Supplied information —
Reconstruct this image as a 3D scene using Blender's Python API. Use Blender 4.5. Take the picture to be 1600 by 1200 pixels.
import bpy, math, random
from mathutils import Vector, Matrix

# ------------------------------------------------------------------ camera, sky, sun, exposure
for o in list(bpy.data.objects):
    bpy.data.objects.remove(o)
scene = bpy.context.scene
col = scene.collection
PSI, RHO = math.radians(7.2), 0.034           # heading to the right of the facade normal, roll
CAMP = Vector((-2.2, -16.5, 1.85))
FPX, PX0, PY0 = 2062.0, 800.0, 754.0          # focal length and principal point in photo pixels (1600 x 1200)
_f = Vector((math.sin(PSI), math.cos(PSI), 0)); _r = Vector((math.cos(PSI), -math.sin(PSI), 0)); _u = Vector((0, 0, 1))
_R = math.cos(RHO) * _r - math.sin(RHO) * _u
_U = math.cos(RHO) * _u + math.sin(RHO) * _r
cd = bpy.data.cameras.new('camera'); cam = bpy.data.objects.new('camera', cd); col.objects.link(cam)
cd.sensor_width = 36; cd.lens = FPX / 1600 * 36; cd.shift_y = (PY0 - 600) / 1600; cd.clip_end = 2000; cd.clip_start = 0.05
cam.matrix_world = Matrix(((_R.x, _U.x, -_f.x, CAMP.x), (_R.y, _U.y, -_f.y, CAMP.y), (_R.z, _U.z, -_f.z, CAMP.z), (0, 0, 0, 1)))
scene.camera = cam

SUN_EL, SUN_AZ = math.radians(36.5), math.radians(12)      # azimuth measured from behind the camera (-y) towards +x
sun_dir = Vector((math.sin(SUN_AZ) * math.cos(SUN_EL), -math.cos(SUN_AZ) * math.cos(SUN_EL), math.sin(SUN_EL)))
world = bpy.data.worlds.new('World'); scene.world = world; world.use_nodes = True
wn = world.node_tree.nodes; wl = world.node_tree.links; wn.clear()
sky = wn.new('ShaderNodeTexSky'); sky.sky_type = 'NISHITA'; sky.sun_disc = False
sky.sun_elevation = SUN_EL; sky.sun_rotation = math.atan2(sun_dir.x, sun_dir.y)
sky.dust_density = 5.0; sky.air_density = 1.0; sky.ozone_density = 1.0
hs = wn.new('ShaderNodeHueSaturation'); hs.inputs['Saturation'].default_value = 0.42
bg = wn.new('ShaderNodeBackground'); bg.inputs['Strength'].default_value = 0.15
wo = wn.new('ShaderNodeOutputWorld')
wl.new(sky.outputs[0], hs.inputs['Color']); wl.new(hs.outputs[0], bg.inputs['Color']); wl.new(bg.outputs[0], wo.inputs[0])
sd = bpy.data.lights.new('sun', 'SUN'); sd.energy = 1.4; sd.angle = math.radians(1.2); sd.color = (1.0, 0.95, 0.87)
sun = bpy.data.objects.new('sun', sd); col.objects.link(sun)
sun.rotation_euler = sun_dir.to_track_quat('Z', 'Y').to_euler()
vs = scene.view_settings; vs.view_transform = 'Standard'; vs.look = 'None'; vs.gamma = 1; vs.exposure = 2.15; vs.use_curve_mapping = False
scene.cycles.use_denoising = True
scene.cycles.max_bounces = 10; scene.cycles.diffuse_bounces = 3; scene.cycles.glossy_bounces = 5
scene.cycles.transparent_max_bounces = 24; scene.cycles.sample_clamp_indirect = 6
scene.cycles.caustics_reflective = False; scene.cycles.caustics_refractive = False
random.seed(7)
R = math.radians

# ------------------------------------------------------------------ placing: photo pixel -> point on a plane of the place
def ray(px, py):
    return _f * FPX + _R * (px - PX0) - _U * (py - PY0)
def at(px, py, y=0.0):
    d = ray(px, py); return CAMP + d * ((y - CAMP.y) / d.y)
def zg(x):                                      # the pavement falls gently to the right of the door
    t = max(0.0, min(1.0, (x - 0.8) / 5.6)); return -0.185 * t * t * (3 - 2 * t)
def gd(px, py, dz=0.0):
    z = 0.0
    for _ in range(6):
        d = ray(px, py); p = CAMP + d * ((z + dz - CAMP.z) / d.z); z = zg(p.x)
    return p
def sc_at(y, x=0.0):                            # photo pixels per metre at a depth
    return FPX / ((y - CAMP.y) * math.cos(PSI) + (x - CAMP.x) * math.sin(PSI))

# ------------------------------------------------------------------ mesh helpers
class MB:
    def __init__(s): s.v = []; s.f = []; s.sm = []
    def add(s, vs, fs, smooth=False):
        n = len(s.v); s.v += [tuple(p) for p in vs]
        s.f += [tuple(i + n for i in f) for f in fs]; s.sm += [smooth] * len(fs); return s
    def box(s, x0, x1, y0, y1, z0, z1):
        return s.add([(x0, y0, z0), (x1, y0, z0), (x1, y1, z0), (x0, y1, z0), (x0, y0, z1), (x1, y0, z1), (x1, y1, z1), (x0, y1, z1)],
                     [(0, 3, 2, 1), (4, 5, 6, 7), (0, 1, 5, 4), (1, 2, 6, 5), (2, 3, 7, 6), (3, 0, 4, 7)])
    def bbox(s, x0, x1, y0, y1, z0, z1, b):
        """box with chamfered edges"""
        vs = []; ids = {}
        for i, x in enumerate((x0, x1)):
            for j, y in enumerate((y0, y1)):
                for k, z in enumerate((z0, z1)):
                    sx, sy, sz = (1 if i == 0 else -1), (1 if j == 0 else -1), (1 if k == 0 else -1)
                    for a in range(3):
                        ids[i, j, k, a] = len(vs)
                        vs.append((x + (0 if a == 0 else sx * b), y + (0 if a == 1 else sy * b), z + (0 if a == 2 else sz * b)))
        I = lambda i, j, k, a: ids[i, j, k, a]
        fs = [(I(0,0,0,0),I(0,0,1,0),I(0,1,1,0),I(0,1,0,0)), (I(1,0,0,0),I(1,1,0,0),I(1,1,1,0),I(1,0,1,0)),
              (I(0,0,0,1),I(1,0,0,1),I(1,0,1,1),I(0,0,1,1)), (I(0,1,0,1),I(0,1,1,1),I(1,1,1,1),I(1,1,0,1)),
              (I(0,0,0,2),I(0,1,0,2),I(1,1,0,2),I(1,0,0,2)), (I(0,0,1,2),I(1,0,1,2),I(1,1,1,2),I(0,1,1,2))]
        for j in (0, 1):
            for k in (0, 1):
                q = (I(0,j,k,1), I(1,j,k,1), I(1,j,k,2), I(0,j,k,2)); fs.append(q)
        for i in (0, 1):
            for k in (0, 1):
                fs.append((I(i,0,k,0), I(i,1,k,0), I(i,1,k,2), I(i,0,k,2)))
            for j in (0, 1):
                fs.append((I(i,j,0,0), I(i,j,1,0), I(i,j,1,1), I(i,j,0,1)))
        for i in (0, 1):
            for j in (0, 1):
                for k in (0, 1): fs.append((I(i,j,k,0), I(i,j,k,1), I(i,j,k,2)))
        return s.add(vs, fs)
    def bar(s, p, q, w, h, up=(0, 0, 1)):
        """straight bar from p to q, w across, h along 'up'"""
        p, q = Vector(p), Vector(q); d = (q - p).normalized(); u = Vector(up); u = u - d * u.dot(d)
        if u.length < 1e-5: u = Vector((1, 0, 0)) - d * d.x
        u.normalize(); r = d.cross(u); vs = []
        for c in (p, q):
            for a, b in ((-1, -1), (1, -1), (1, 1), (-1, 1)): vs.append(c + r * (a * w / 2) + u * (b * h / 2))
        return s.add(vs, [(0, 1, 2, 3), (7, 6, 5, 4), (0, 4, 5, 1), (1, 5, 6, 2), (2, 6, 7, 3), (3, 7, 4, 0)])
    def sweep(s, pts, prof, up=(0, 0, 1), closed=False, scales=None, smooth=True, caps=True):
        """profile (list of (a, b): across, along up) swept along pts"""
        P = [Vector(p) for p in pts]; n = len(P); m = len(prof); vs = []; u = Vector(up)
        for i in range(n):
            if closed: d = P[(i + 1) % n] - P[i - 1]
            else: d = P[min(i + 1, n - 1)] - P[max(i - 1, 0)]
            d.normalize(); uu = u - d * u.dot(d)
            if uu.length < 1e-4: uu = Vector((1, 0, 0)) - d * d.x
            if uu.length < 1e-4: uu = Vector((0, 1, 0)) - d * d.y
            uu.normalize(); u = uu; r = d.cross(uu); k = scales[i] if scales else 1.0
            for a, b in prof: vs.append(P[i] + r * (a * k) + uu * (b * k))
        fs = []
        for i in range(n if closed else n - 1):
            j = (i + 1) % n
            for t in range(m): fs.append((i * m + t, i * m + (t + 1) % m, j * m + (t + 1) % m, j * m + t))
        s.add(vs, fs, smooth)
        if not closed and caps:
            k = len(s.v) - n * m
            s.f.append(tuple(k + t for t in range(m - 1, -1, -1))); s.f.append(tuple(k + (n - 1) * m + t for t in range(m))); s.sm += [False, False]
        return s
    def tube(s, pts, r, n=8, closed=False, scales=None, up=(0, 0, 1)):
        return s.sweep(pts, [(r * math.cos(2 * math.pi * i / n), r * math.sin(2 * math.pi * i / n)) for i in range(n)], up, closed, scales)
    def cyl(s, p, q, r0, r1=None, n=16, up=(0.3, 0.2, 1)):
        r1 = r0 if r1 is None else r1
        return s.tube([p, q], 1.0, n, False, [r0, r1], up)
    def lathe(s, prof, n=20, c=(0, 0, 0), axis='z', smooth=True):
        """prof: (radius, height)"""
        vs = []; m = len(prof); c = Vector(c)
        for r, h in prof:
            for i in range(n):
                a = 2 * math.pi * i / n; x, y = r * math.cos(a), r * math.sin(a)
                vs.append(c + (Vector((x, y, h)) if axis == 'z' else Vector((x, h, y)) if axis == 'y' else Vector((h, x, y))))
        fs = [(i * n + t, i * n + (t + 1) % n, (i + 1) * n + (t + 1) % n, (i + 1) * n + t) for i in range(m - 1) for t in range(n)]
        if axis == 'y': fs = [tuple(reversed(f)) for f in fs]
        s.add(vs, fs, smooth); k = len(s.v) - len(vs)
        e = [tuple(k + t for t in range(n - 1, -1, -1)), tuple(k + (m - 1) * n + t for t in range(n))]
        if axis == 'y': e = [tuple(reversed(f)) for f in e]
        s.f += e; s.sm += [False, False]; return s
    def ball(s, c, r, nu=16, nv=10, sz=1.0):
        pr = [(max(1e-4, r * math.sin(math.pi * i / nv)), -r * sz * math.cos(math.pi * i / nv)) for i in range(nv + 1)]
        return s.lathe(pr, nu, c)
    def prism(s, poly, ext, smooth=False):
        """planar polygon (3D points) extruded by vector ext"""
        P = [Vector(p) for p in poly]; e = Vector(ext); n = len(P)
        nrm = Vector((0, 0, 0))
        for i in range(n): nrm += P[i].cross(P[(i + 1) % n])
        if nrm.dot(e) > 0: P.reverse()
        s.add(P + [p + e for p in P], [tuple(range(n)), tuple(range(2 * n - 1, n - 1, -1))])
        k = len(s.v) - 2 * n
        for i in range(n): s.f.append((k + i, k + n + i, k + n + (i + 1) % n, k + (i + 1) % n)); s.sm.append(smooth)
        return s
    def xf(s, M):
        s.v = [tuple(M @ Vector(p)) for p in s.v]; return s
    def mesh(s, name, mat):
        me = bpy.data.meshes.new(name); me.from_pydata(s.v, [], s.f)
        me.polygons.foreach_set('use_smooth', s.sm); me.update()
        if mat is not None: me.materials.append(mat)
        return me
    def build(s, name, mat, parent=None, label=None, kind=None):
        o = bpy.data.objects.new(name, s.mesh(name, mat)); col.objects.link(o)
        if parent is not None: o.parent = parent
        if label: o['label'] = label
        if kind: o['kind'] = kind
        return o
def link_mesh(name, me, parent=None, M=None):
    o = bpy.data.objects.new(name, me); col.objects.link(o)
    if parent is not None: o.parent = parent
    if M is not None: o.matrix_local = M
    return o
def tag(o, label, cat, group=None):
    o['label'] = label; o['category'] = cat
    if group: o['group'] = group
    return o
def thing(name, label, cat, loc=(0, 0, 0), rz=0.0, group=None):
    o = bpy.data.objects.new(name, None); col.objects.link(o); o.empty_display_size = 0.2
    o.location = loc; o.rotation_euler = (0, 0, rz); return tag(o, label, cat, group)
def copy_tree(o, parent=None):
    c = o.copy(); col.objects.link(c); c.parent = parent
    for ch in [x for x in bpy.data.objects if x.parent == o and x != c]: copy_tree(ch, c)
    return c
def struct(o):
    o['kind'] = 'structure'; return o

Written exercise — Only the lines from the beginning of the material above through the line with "from mathutils import Vector, Matrix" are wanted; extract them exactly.

Exercise answer —
Reconstruct this image as a 3D scene using Blender's Python API. Use Blender 4.5. Take the picture to be 1600 by 1200 pixels.
import bpy, math, random
from mathutils import Vector, Matrix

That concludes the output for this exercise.